Challenges of digital experience monitoring

While it's impossible for any human to be everywhere all at once, DEM gets us a bit closer to that sort of understanding. The greatest challenges of delivering the best performance include divergent technology and division of responsibilities. DEM can facilitate with the associated issues of both.

Divergent tech

The broad spectrum of user technology is a logistical nightmare for DevOps. There's of course the differences in operating systems, both desktop and mobile. Then all the updates required for all of them to operate at an optimal state. Many users rely on more than one device, perhaps across a variety of operating systems, a range of hardware limitations and then inconsistencies in user behavior, such as using a web application versus a mobile app - and on top of all of that, connection types ranging from wi-fi to cellular data.

Division of responsibilities

While it's all too easy to blame users for using wide-ranging technologies, potential issues lurk on your own servers as well.

As microservices become more popular in terms of project architecture, it's easier to develop a kink in the communication pipeline among your own teams, and it can be difficult to track down the problem when it's coming from within. It's more difficult to see your digital services as a unified tool when responsibilities are divided. Sometimes that division becomes clear to your users, too.

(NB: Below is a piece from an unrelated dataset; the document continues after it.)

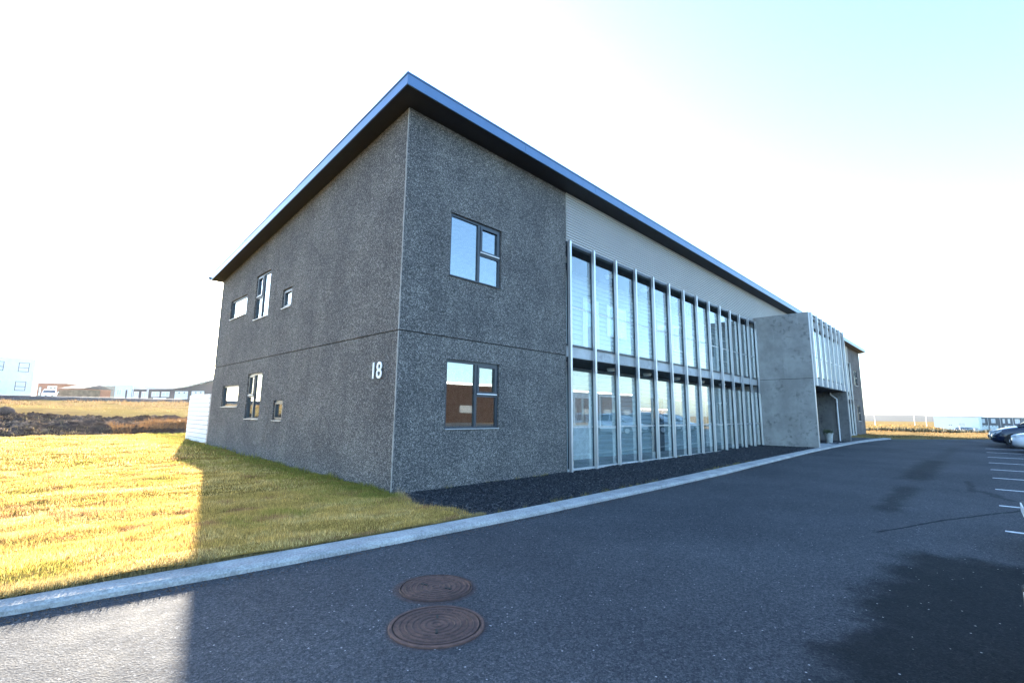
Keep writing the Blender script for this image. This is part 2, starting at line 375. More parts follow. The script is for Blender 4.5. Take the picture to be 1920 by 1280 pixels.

How to create your DEM strategy

Digitization is changing not only our world, but also the objects within it. We've got smart everything: smart phones, smart cars, smart televisions, smart appliances, and more. Whether the technology has AI embedded in it or not (yet), customers still expect a seamless experience. Connectivity, monitoring, and applications are required for many objects and most enterprises - DEM exists to fulfill a growing need.

Upgrade your existing APM suite by incorporating digital experience monitoring to prepare for the advancement of technology and to create more ease as your business interfaces with its users and expands into additional platforms.